BILLINGS (AP) — A hearings officer said state child protective services workers violated the rights of a disabled Livingston woman and retaliated against her when she complained about an investigation into whether she could properly care for her child.

In a 49-page ruling issued last week, Terry Spear, a hearings officer with the state Department of Labor and Industries, found that employees with the Child and Family Services Division of the Montana Department of Public Health and Human Services violated state anti-discrimination laws when they began an investigation without good cause into whether Geri Glass could properly care for her newborn son.
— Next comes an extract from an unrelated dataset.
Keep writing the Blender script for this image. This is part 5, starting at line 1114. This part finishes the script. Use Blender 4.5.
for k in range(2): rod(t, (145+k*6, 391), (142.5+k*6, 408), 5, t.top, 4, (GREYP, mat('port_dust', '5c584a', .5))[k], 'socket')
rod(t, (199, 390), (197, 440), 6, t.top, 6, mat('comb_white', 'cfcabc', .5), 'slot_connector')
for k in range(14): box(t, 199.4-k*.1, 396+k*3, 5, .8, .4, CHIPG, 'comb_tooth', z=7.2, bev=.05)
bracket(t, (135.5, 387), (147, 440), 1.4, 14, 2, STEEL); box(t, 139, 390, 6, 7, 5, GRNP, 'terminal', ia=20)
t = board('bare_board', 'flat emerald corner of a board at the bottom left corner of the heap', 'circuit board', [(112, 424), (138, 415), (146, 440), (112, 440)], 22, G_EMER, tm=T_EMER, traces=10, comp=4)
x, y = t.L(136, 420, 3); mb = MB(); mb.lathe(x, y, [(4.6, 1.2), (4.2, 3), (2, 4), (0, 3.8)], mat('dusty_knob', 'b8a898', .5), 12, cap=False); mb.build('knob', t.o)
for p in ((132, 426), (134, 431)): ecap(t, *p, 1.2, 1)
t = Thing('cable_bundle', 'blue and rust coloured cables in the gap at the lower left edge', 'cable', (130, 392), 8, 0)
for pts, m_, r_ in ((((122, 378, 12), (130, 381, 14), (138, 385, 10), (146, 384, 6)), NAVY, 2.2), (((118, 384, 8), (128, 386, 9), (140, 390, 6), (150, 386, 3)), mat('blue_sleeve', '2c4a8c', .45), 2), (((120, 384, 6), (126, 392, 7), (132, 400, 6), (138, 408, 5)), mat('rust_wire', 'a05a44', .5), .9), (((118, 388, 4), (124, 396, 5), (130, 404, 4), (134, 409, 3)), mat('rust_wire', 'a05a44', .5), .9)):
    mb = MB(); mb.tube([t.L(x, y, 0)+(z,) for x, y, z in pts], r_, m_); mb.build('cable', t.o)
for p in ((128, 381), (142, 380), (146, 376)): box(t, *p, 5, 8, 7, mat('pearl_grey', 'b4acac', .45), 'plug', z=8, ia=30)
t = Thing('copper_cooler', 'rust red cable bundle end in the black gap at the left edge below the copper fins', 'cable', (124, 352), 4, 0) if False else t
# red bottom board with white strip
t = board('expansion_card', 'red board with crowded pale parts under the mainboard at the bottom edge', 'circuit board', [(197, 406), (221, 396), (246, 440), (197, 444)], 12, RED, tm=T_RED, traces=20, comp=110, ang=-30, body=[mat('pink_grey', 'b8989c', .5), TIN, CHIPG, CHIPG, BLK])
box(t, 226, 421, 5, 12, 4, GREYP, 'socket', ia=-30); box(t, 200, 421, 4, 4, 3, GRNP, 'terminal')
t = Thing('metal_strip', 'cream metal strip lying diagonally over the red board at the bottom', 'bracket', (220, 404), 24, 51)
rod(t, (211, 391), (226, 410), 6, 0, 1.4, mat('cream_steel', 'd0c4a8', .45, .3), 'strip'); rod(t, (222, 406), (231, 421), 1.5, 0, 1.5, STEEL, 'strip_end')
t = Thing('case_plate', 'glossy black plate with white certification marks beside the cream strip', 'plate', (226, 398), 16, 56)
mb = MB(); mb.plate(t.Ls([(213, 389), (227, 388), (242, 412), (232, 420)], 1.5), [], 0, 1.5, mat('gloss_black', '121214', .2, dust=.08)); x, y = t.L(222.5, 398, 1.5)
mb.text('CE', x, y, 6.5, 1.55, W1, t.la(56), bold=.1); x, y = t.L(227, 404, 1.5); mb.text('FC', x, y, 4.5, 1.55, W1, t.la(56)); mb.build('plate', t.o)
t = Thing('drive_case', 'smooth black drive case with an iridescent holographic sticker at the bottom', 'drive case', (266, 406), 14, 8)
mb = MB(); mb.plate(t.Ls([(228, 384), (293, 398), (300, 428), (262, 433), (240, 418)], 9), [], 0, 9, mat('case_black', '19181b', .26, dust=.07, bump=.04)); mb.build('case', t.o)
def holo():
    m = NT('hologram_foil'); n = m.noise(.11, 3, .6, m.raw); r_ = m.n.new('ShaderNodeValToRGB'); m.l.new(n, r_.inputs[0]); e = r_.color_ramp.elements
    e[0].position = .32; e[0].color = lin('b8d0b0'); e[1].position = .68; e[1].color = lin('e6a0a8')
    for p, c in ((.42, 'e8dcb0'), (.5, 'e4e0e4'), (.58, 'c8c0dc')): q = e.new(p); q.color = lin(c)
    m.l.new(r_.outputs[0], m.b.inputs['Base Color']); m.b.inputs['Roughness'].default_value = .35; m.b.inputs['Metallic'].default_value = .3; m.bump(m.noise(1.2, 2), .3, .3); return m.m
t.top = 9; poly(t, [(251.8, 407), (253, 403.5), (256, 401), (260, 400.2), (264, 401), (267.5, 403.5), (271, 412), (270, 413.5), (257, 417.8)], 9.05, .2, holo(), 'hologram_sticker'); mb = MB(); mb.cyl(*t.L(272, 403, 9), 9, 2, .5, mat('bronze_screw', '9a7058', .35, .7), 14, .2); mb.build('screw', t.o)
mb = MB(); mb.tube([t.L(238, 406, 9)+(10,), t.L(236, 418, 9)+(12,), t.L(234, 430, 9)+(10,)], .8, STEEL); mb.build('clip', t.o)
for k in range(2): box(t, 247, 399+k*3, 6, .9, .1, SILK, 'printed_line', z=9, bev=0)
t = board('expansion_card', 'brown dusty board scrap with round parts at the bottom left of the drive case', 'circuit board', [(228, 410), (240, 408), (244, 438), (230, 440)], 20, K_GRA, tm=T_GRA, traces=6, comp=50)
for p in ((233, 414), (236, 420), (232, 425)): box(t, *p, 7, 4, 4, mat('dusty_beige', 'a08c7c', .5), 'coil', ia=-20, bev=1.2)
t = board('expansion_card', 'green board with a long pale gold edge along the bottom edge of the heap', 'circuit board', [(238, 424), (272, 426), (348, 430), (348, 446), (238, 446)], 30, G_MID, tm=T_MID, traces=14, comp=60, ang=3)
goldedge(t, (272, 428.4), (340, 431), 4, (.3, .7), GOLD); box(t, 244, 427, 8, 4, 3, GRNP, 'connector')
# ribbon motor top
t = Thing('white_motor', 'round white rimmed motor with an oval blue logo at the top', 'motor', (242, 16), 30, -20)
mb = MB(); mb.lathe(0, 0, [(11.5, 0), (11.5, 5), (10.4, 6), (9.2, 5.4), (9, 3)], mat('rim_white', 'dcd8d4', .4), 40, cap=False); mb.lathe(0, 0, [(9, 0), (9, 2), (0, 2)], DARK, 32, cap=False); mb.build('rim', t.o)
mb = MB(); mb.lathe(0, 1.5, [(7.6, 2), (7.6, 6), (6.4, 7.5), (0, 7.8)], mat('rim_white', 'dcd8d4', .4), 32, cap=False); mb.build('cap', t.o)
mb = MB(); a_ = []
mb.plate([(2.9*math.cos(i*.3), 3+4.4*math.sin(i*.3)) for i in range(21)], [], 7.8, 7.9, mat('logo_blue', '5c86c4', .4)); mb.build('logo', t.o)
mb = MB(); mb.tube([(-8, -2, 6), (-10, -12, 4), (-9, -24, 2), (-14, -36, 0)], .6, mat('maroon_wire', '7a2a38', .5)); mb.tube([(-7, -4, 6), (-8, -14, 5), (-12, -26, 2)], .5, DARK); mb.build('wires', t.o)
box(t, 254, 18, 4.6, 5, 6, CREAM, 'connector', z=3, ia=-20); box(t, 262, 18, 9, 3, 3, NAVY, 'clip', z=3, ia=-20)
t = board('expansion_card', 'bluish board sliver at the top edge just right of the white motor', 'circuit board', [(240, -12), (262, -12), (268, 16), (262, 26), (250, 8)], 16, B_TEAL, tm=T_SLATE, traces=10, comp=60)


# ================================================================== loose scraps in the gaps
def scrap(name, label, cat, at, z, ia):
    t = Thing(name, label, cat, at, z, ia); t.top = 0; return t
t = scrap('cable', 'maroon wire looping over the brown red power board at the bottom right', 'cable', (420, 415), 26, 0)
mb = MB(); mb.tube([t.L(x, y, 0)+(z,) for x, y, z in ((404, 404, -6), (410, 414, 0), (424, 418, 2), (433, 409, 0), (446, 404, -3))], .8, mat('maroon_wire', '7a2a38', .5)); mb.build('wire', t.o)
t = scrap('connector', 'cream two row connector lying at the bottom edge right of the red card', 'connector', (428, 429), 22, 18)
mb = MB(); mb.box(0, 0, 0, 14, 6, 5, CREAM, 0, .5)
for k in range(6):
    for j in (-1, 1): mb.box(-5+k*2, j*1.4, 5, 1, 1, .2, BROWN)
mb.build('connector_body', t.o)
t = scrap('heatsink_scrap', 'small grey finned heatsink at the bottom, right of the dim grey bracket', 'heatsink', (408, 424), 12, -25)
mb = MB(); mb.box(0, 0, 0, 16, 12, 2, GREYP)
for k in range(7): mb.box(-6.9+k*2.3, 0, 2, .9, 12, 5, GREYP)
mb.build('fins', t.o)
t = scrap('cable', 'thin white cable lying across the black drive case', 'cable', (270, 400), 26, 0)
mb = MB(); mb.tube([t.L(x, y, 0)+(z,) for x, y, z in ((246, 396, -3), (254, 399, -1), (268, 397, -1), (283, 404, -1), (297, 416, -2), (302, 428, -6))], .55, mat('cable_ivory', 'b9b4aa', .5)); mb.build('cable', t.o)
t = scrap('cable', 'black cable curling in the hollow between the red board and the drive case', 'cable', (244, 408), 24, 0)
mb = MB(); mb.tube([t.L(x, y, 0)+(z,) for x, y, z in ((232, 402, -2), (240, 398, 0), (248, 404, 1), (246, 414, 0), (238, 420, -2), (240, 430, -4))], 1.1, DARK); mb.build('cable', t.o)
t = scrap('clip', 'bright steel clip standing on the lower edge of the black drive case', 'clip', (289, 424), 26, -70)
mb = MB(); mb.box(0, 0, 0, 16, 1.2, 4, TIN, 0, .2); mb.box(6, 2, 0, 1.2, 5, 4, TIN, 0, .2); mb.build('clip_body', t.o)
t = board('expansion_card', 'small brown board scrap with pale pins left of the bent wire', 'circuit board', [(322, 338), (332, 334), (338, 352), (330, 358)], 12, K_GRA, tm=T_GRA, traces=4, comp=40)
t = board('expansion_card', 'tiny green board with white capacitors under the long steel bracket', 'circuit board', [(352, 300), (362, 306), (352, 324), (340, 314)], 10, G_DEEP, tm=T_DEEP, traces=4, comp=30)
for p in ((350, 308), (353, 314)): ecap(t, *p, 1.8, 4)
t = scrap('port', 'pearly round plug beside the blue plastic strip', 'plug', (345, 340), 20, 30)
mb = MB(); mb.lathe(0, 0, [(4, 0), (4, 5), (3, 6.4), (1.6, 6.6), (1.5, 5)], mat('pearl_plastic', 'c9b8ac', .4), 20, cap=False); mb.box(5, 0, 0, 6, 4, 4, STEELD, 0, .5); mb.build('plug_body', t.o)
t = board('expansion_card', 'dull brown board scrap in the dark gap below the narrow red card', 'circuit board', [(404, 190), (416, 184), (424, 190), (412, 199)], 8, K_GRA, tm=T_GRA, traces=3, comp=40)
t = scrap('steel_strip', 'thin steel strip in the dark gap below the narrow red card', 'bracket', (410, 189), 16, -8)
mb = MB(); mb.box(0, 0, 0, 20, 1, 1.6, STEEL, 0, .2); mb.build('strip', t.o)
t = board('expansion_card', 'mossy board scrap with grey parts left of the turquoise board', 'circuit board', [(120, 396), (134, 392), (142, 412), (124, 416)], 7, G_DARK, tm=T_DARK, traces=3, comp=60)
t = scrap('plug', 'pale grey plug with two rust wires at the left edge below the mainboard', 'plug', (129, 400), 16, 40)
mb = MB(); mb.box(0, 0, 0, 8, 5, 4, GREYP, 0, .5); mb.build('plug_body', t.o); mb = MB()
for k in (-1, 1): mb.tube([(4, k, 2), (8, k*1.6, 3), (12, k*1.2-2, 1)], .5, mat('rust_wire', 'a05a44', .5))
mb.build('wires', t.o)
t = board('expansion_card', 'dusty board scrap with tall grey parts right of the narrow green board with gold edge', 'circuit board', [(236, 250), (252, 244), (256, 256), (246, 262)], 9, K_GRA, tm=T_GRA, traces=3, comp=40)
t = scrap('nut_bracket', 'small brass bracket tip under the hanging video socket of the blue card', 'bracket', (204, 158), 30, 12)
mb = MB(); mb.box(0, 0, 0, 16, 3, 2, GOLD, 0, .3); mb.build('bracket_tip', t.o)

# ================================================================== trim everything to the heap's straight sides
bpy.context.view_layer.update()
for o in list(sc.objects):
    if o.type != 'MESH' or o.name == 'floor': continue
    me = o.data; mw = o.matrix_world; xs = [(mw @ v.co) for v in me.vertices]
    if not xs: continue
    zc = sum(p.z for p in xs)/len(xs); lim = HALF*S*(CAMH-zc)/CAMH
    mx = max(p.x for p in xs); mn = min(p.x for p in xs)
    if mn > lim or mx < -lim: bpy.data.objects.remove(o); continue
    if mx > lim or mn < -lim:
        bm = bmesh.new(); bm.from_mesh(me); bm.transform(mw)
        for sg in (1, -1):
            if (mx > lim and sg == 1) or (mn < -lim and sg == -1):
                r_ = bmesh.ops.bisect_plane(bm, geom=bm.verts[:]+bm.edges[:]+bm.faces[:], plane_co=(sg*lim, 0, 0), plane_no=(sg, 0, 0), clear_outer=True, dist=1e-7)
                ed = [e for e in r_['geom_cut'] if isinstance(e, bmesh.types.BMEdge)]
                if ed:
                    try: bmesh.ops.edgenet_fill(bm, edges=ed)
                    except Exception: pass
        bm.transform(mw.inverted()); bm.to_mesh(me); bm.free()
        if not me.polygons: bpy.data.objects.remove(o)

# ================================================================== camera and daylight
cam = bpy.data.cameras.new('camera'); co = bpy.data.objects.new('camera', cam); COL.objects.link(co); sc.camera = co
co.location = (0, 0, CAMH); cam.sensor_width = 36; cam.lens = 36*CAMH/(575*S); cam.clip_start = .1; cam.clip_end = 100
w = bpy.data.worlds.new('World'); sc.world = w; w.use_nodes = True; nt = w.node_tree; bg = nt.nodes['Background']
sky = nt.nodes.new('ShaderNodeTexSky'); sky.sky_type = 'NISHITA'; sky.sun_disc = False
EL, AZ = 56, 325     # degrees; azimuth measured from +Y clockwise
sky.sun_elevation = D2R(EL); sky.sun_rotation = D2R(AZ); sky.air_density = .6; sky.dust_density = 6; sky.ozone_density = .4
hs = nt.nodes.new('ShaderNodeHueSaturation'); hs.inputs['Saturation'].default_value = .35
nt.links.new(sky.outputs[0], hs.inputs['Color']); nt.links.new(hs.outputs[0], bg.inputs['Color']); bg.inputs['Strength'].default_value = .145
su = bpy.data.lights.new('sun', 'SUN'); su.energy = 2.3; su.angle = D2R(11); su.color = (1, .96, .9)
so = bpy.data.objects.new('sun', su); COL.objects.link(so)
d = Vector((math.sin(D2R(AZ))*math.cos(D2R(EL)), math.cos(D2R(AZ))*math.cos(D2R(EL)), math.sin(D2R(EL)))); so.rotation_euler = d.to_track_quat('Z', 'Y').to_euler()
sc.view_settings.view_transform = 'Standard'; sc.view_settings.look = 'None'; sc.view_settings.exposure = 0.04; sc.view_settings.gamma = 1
Glass, 29, was injured in a 1996 car crash and uses a wheelchair, but has partial use of her arms and hands. She filed the discrimination and retaliation complaint with the Montana Human Rights Bureau in April 2005. A hearing was held in April 2006.

Glass said Wednesday that she is relieved by the ruling and hopes the state agency “gets a little respect for people.” “The treatment was pretty much, ‘You do as we say or we’re taking your son,”‘ Glass said. “Finally, after a year and a half, there are some grounds where they can’t mess with me anymore.” Tim Kelly, Glass’ attorney, said he plans to file for damages against the state agency for trauma and emotional distress.

Jon Ebelt, a spokesman for the agency, said its administration and legal staff are reviewing the ruling. Glass said that when her son, Gage, was a newborn, state Child and Family Services workers told her they would take her son if they learned she had been left alone with him.

Spear found state employees retaliated against Glass when she complained their actions were discriminatory. Among Spear’s findings were that agency employees made false statements about the extent of Glass’ disability, refused to act on her complaints of discrimination and withheld information about how to make a complaint to the agency.

The child welfare workers failed to conduct an independent investigation into Glass’ ability to parent, Spear said, and imposed “different and more burdensome requirements on her” than on other parents.

Spear’s ruling also noted that the agency’s investigation of Glass ended about two weeks after The Billings Gazette published a story about Glass in February 2005.

“The article got the immediate attention of the top administrators at DPHHS,” Spear wrote. “In various combinations, they held meetings and exchanged e-mails about Geri and Gage, primarily concerning the public image of DPHHS, without addressing the substance or handling of Geri’s discrimination compliant.” Spear also found that the agency has failed to properly train its employees in anti-discrimination laws.

Kelly said the upcoming hearing on damages will include an effort to compel the state agency to provide training for its employees on anti-discrimination laws.